**Written task**
Retype only what runs from the first line of the records to the line with "flat('soil_strip', SOIL, .005, M['soil'])", inclusive, and no pictures.

== Records for the task

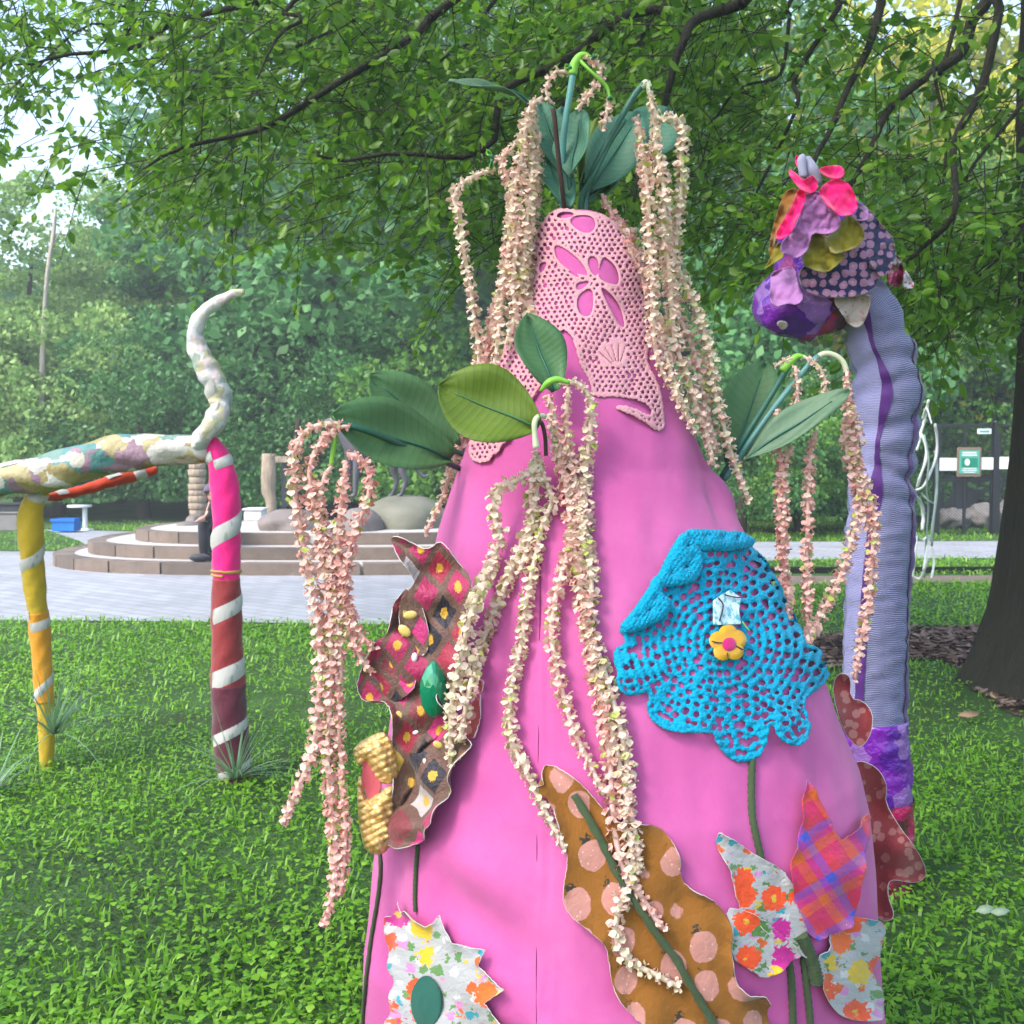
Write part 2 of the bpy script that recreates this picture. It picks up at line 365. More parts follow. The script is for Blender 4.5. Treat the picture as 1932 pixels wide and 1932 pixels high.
M['soil'] = fabric('bare_soil', (.20, .15, .12), .4, .95, 40, 0, .6)
t = NT('paved_path'); o = t.n('ShaderNodeNewGeometry').outputs['Position']
M['path'] = t.pbr(t.ramp(t.noise(o, 2.5, 4), [(.3, (.42, .41, .42)), (.7, (.55, .54, .54))]), .6, spec=.5)
def flat(name, poly, z, mat, kind='structure', parent=None):
    V = [(p[0], p[1], z) for p in poly]; me = mesh(name, V, [list(range(len(V)))], smooth=False)
    bm = bmesh.new(); bm.from_mesh(me); bmesh.ops.triangulate(bm, faces=bm.faces[:])
    for f in bm.faces:
        if f.normal.z < 0: f.normal_flip()
    bm.to_mesh(me); bm.free()
    return obj(name, me, mat, parent, kind=kind)
def GP(*uv): return [tuple(G(u, v))[:2] for u, v in uv]
flat('lawn', [(-400, -60), (400, -60), (400, 600), (-400, 600)], 0, M['lawn'])
PLAZA = GP((-900, 1166), (-300, 1169), (300, 1173), (800, 1180), (1000, 1165), (1150, 1130), (1300, 1075), (1420, 1059), (1700, 1054), (2600, 1052), (2600, 1019), (1420, 1023), (1000, 1003), (350, 1006), (110, 1000), (-900, 996))
flat('plaza', PLAZA, .006, M['plaza'])
LAWN2 = GP((-900, 1041), (120, 1041), (178, 1039), (150, 1022), (95, 1003), (60, 1000), (-900, 998))
flat('side_lawn', LAWN2, .012, M['lawn'])
MULCH = GP((1515, 1204), (1600, 1196), (1700, 1188), (1850, 1186), (2150, 1195), (2300, 1280), (2250, 1400), (1980, 1372), (1900, 1345), (1850, 1310), (1815, 1262), (1760, 1246), (1700, 1248), (1600, 1262), (1540, 1268), (1500, 1240))
flat('mulch_bed', MULCH, .006, M['mulch'])
SOIL = GP((1330, 1088), (2600, 1084), (2600, 1098), (1800, 1100), (1500, 1104), (1380, 1100))
flat('soil_strip', SOIL, .005, M['soil'])

# grass blades and small round lawn leaves, thinned with distance
def grass():
    n = 2_000_000
    x = rng.uniform(-9, 9, n); y = rng.uniform(2.2, 24, n)
    keep = (np.abs(x) < .62 * y + 1.2) & (rng.random(n) < np.clip((3.3 / y) ** 1.55, 0, 1))
    x, y = x[keep], y[keep]
    k = ((sdf(PLAZA, x, y) < .02) | (sdf(LAWN2, x, y) > .02)) & (sdf(MULCH, x, y) < nz(x, y, 3., 3) * .12) & (sdf(SOIL, x, y) < 0)
    k &= np.hypot(x - .40, y - 2.25) > .42
    k &= rng.random(len(x)) < .62 + .38 * nz(x, y, 1.6, 4)
    x, y = x[k], y[k]; n = len(x)
    far = np.clip(y / 6, 1, 2.2)
    kind = rng.random(n) < .42
    a = rng.uniform(0, 2 * np.pi, n); L = np.where(kind, rng.uniform(.022, .058, n), rng.uniform(.011, .025, n)) * far ** .6
    wdt = np.where(kind, rng.uniform(.003, .006, n) * far, L * rng.uniform(.75, 1.1, n) * .5)
    lean = np.where(kind, rng.uniform(.25, 1.0, n), rng.uniform(.9, 1.5, n))
    z0 = np.where(kind, 0, rng.uniform(.01, .045, n))
    dx, dy = np.cos(a), np.sin(a); px, py = -dy, dx
    def at(s, l, wf):
        zz = z0 + L * s * np.cos(lean * l); rr = L * s * np.sin(lean * l)
        return np.stack([x + dx * rr + px * wdt * wf, y + dy * rr + py * wdt * wf, zz], 1)
    w0, w1, w2 = np.where(kind, 1., .25), np.where(kind, .85, 1.15), np.where(kind, .12, .5)
    V = np.stack([at(0, 1, -w0), at(0, 1, w0), at(.55, .8, -w1), at(.55, .8, w1), at(1., 1.15, -w2), at(1., 1.15, w2)], 1).reshape(-1, 3)
    b = np.arange(n)[:, None] * 6
    F = np.concatenate([b + [0, 1, 3, 2], b + [2, 3, 5, 4]])
    return mesh('grass', V, F)
M['grass'] = leafmat('grass_blades', [(.15, (.085, .22, .014)), (.45, (.15, .37, .02)), (.7, (.23, .48, .03)), (.92, (.36, .58, .07))], .42, .42, .5, .5)
g = obj('grass', grass(), M['grass'], kind='stuff'); g['label'] = 'short green lawn grass with small round leaves'; g['category'] = 'grass'
def chips():
    n = 5200; x = rng.uniform(1.6, 6, n * 4); y = rng.uniform(6.5, 11, n * 4)
    k = sdf(MULCH, x, y) > 0; x, y = x[k][:n], y[k][:n]; n = len(x)
    a = rng.uniform(0, 6.28, n); L = rng.uniform(.02, .06, n); w_ = rng.uniform(.006, .014, n); ti = rng.uniform(-.5, .5, n); z = rng.uniform(.012, .035, n)
    dx, dy = np.cos(a), np.sin(a)
    V = np.stack([np.stack([x + s * dx * L - q * dy * w_, y + s * dy * L + q * dx * w_, z + s * ti * .02 + (.008 if q > 0 else 0)], 1) for s, q in ((-1, -1), (1, -1), (1, 1), (-1, 1))], 1).reshape(-1, 3)
    return mesh('wood_chips', V, np.arange(n * 4).reshape(-1, 4), smooth=False)
M['chip'] = leafmat('wood_chip', [(.2, (.05, .03, .025)), (.5, (.14, .09, .075)), (.9, (.30, .22, .19))], .9, 0., .2, 2.)
wc = obj('wood_chips', chips(), M['chip'], kind='stuff'); wc['label'] = 'brown wood chips strewn round the tree base'; wc['category'] = 'mulch'

# ------------------------------------------------------------------ setting: the wood behind
def leaf_faces(C, S, asp=.6, down=0.):
    """rhombic folded leaves at centres C with half length S"""
    n = len(C); d = rng.normal(size=(n, 3)); d[:, 2] -= down; d /= np.linalg.norm(d, axis=1)[:, None]
    e = rng.normal(size=(n, 3)); e -= d * (e * d).sum(1)[:, None]; e /= np.linalg.norm(e, axis=1)[:, None]
    S = S[:, None]; nrm = np.cross(d, e)
    V = np.stack([C - d * S, C + e * S * asp + nrm * S * .15, C + d * S, C - e * S * asp + nrm * S * .15], 1).reshape(-1, 3)
    return V, np.arange(n * 4).reshape(-1, 4)
def crown_mesh(name, H, W, base, n, size, seed, clumps=70):
    r = np.random.default_rng(seed); cs = []
    while len(cs) < clumps:
        q = r.uniform(-1, 1, 3)
        hgt = (q[2] + 1) / 2; lim = (1 - .55 * hgt ** 1.6) * (.72 + .28 * math.sin(min(1, hgt * 3.2) * 1.57))
        if math.hypot(q[0], q[1]) < lim: cs.append((q[0] * W, q[1] * W, base + hgt * (H - base)))
    cs = np.array(cs); rad = r.uniform(.45, 1.05, clumps) * W * .30
    k = r.integers(0, clumps, n); dirs = r.normal(size=(n, 3)); dirs /= np.linalg.norm(dirs, axis=1)[:, None]
    C = cs[k] + dirs * (rad[k] * r.uniform(.45, 1.08, n) ** .5)[:, None] * [1, 1, .72]
    C[:, 2] = np.maximum(C[:, 2], .12)
    V, F = leaf_faces(C, r.uniform(.6, 1.3, n) * size, .62, .4)
    return mesh(name, V, F)
def bark(name, c1, c2):
    t = NT(name); o = t.oc((1, 1, .25)); n_ = t.noise(o, 14, 5, .65)
    return t.pbr(t.mix(n_, c1, c2), .92, t.bump(n_, 1., .07))
M['bark'] = bark('bark_grey', (.03, .024, .02), (.10, .08, .065))
M['bark_near'] = bark('bark_near', (.010, .010, .006), (.040, .036, .025))
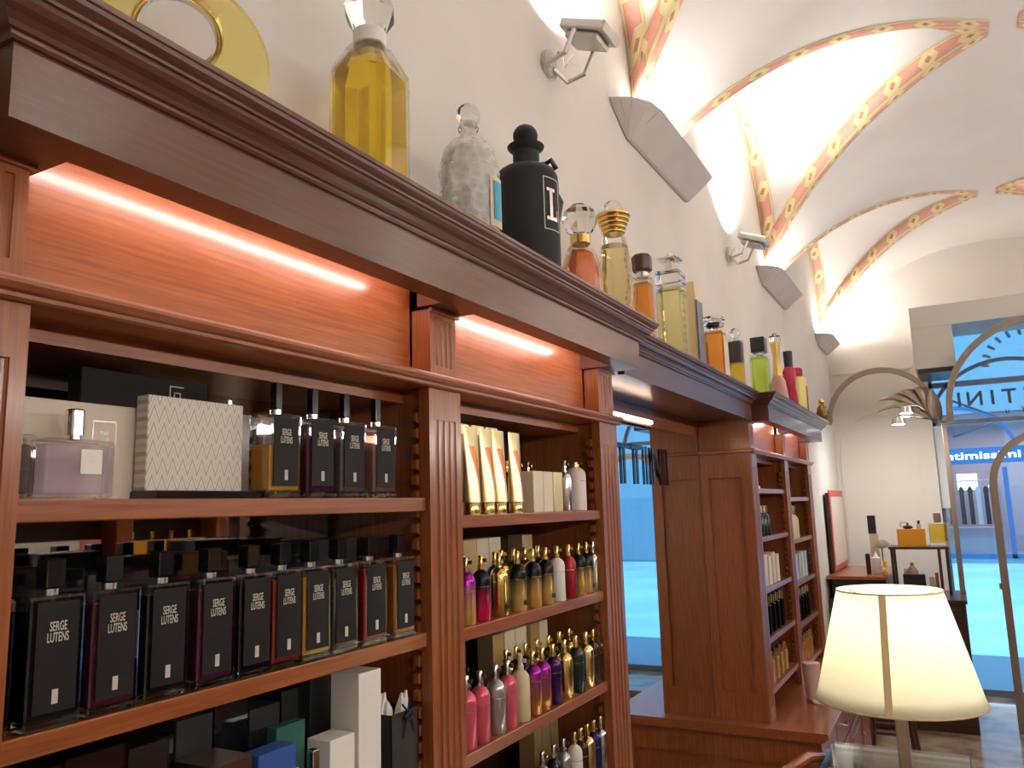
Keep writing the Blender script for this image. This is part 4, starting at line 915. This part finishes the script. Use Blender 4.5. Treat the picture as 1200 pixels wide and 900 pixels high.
def shade_mat():
    m, nt, b = newmat('cream_fabric_shade'); b.inputs['Base Color'].default_value = (.84,.81,.70,1); b.inputs['Roughness'].default_value = .8
    out = nt.nodes['Material Output']; tl = nt.nodes.new('ShaderNodeBsdfTranslucent'); tl.inputs[0].default_value = (.95,.93,.80,1)
    mx = nt.nodes.new('ShaderNodeMixShader'); mx.inputs[0].default_value = .55; nt.links.new(b.outputs[0], mx.inputs[1]); nt.links.new(tl.outputs[0], mx.inputs[2]); nt.links.new(mx.outputs[0], out.inputs[0]); return m
m = MB(); rows = []
for r0, r1_ in ((SR0, SR1),): 
    rows = [[((SR0+(SR1-SR0)*k/8)*cos(a), (SR0+(SR1-SR0)*k/8)*sin(a), SZ0+(SZ1-SZ0)*k/8) for a in [2*pi*i/64 for i in range(65)]] for k in range(9)]
grid(m, rows); bmesh.ops.remove_doubles(m.bm, verts=m.bm.verts[:], dist=1e-6)
sh = m.obj('lamp_shade', shade_mat(), lamp, True); md = sh.modifiers.new('Solidify', 'SOLIDIFY'); md.thickness = .0012
m = MB()
for R_, z in ((SR0, SZ0), (SR1, SZ1)): m.tube([((R_+.0003)*cos(a), (R_+.0003)*sin(a), z) for a in [2*pi*i/64 for i in range(65)]], .0016, 6)
m.obj('shade_hem', P('tan_hem', (.62,.48,.28), .7), lamp, True)
a = -1.62; m = MB()
vs = [Vector(((R_+.0012)*cos(a+s*w_), (R_+.0012)*sin(a+s*w_), z)) for R_, z, w_ in ((SR0, SZ0, .042), (SR1, SZ1, .066)) for s in (-1, 1)]
v = [m.bm.verts.new(p) for p in vs]; m.bm.faces.new((v[0], v[1], v[3], v[2])); sm = m.obj('shade_seam', P('tan_seam', (.80,.62,.34), .8), lamp); md = sm.modifiers.new('Solidify', 'SOLIDIFY'); md.thickness = .0008
m = MB(); m.box(-.010,.010,-.010,.010,.012,.40,.002,1); m.obj('stem', M['bronze'], lamp)
m = MB(); m.lathe([(.075,0),(.075,.008),(.07,.012)],(0,0,0),36); m.obj('base', M['bronze'], lamp, True)
m = MB(); 
for k in range(3): m.tube([(0,0,.50),((SR1-.002)*cos(2.1*k+.5), (SR1-.002)*sin(2.1*k+.5), SZ1-.004)], .0015, 6)
m.tube([(0,0,.40),(0,0,.50)], .004, 8); m.obj('shade_carrier', M['steel'], lamp)
m = MB(); m.sphere((0,0,.445), .026); m.obj('bulb', P('glowing_bulb', (1,1,1), .3, emis=(1,.93,.78), es=20), lamp, True)
pl = bpy.data.lights.new('table_lamp_light', 'POINT'); pl.energy = 2.6; pl.color = (1,.95,.86); pl.shadow_soft_size = .028; po = bpy.data.objects.new('table_lamp_light', pl); C.objects.link(po); po.location = (-.125, 1.62, zt+.49)

# ------------------------------------------------------------------ far end of the shop
t = thing('cabinet', 'reddish brown wooden cabinet at the far end in front of the shop window', 'cabinet', (0,0,0))
MB().box(-.47, -.02, 6.45, 7.10, 0, .86).obj('body', M['wood_back'], t); MB().box(-.48, -.008, 6.43, 7.12, .8601, .885, .004).obj('top', M['wood_dark'], t)
MB().box(-.44, -.05, 6.44, 6.45, .06, .82, .003).obj('front_panel', M['wood_back'], t)
t = thing('counter', 'low wooden counter with pale top edge in the far left corner', 'counter', (0,0,0))
MB().box(-.89, -.485, 6.30, 7.30, 1.025, 1.05, .003).obj('top', M['wood_h'], t); MB().box(-.86, -.50, 6.36, 7.28, .885, 1.0249).obj('recess', M['greyblk'], t); MB().box(-.89, -.485, 6.36, 7.28, 0, .8849).obj('body', M['wood_back'], t)
t = thing('stool', 'dark wooden stool standing before the far cabinet', 'stool', (-.50, 5.75, 0))
MB().box(-.13,.13,-.13,.13,.42,.45,.01).obj('seat', M['wood_dark'], t)
for sx in (-1,1):
    for sy in (-1,1): m = MB(); m.tube([(sx*.13,sy*.13,0),(sx*.10,sy*.10,.42)], .014, 8); m.obj('leg', M['wood_dark'], t)
m = MB(); m.tube([(-.12,-.12,.16),(.12,-.12,.16)], .009, 8); m.tube([(-.12,.12,.16),(.12,.12,.16)], .009, 8); m.obj('rung', M['wood_dark'], t)
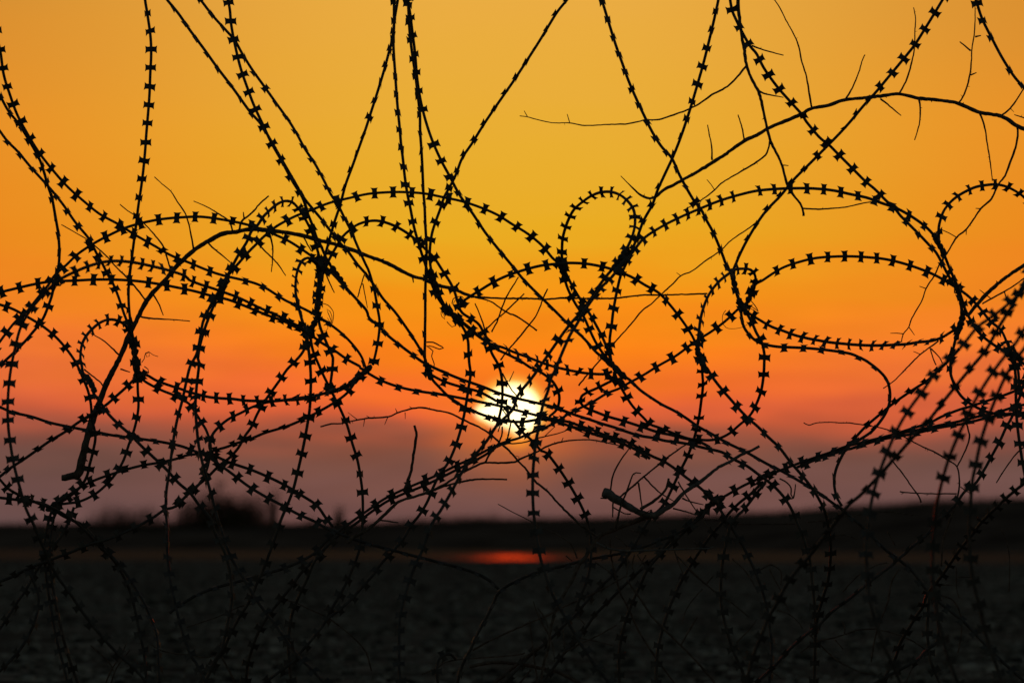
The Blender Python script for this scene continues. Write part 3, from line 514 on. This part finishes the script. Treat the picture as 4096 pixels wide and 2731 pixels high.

====

**Output for this task**
Write part 2 of the bpy script that recreates this picture. It picks up at line 365. More parts follow. The script is for Blender 4.5. Treat the picture as 1932 pixels wide and 1932 pixels high.
M['soil'] = fabric('bare_soil', (.20, .15, .12), .4, .95, 40, 0, .6)
t = NT('paved_path'); o = t.n('ShaderNodeNewGeometry').outputs['Position']
M['path'] = t.pbr(t.ramp(t.noise(o, 2.5, 4), [(.3, (.42, .41, .42)), (.7, (.55, .54, .54))]), .6, spec=.5)
def flat(name, poly, z, mat, kind='structure', parent=None):
    V = [(p[0], p[1], z) for p in poly]; me = mesh(name, V, [list(range(len(V)))], smooth=False)
    bm = bmesh.new(); bm.from_mesh(me); bmesh.ops.triangulate(bm, faces=bm.faces[:])
    for f in bm.faces:
        if f.normal.z < 0: f.normal_flip()
    bm.to_mesh(me); bm.free()
    return obj(name, me, mat, parent, kind=kind)
def GP(*uv): return [tuple(G(u, v))[:2] for u, v in uv]
flat('lawn', [(-400, -60), (400, -60), (400, 600), (-400, 600)], 0, M['lawn'])
PLAZA = GP((-900, 1166), (-300, 1169), (300, 1173), (800, 1180), (1000, 1165), (1150, 1130), (1300, 1075), (1420, 1059), (1700, 1054), (2600, 1052), (2600, 1019), (1420, 1023), (1000, 1003), (350, 1006), (110, 1000), (-900, 996))
flat('plaza', PLAZA, .006, M['plaza'])
LAWN2 = GP((-900, 1041), (120, 1041), (178, 1039), (150, 1022), (95, 1003), (60, 1000), (-900, 998))
flat('side_lawn', LAWN2, .012, M['lawn'])
MULCH = GP((1515, 1204), (1600, 1196), (1700, 1188), (1850, 1186), (2150, 1195), (2300, 1280), (2250, 1400), (1980, 1372), (1900, 1345), (1850, 1310), (1815, 1262), (1760, 1246), (1700, 1248), (1600, 1262), (1540, 1268), (1500, 1240))
flat('mulch_bed', MULCH, .006, M['mulch'])
SOIL = GP((1330, 1088), (2600, 1084), (2600, 1098), (1800, 1100), (1500, 1104), (1380, 1100))
flat('soil_strip', SOIL, .005, M['soil'])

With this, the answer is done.